Marjorie Anderson is the seventh of eight children born to Ásdis and Thorsteinn Anderson, Icelandic-Canadian fishers, farmers and storytellers who farmed in the hamlet of Libau, on the edges of Lake Winnipeg. She has a Ph.D. in English literature and taught writing and literature at the English department of the University of Manitoba before moving to the university’s I. H. Asper School of Business, where she is now director of communication programs. Her teaching specialties at the Asper School include interpersonal and intercultural communication, oral presentation skills, mediation and negotiation strategies, and conflict management. Through her company, Wordwise Communication, she conducts seminars and training sessions for professional and business organizations. She has been awarded the Faculty of Management’s Achievement Award for Excellence in Teaching and has been chosen to teach in a number of international programs, the most recent one being an MBA program in the Czech Republic in the spring of 2000. She and her husband, Gary, live in Winnipeg and have four daughters and five — soon to be seven — grandchildren. .

Anderson has had a lifelong interest in writing and storytelling and has been involved in editing and teaching editing skills for approximately twenty years; therefore, the task of editing Dropped Threads was a comfortable one for her and the collaboration with her friend Carol Shields was a great pleasure.

Born in Oak Park, Illinois in 1935, Carol Shields moved to Canada at the age of twenty-two, after studying at the University of Exeter in England and the University of Ottawa.
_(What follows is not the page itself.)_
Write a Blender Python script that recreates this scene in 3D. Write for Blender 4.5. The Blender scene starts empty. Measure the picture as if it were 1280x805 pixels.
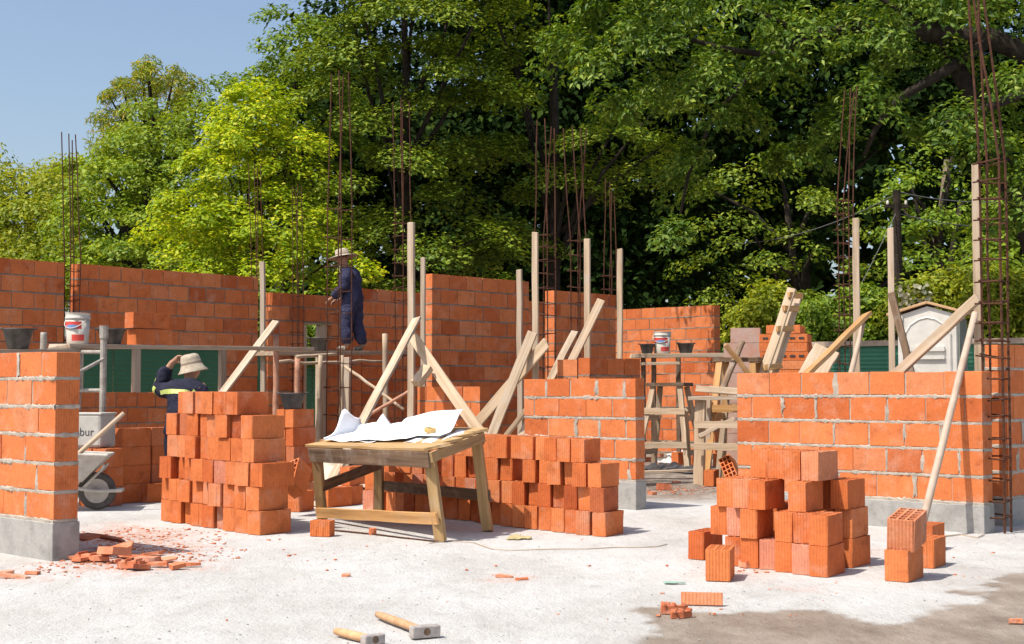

She started publishing poetry in her thirties, and is now the author of over twenty books, including plays, poetry, essays, short fiction, novels, a work of criticism on Susanna Moodie, and a new short biography of Jane Austen. Her work has been translated into twenty-two languages.

The Stone Diaries (1993), her fictional biography of an ordinary woman who drifts through the roles of child, wife, widow and mother, bewildered even in old age by her inability to understand her place in her own life, received overwhelmingly favourable reviews. The book won a Governor General's Literary Award and a Pulitzer Prize, and was also shortlisted for the Booker Prize, bringing the author an international following. Another novel, Swann, was made into a film, and two more screenplays based on Shields’s books are in production. Larry’s Party, published in several countries and recently adapted into a musical stage play, won England’s Orange Prize, given to the best book by a woman writer in the English-speaking world. Shields says it was “a wonderful prize to get.”

Shields’s novels are shrewdly-observed portrayals of everyday middle-class life. Reviewers have praised the author for exploring such universal problems as loneliness and lost opportunities. Shields, who has lived with illness for a number of years, speaks thankfully of her own fulfilling life; a former professor of English at the University of Manitoba and chancellor of the University of Winnipeg, she now lives in Victoria with her husband, a retired engineering professor, and is the mother of five grown children. Thanks to the success of The Stone Diaries, she was able to buy a summer home in France, nicknamed “Château Pulitzer” because the many literary awards she has received have dramatically increased sales of her work around the world.

Shields has spoken often of redeeming the lives of ordinary people by recording them in her works, “especially that group of women who came between the two great women's movements. … I think those women's lives were often thought of as worthless because they only kept house and played bridge. But I think they had value.”

In an eloquent afterword to Dropped Threads, Shields says her own experience has taught her that life was not a mountain to be climbed, but more like a novel with a series of chapters.

Carol Shields passed away in July 2003.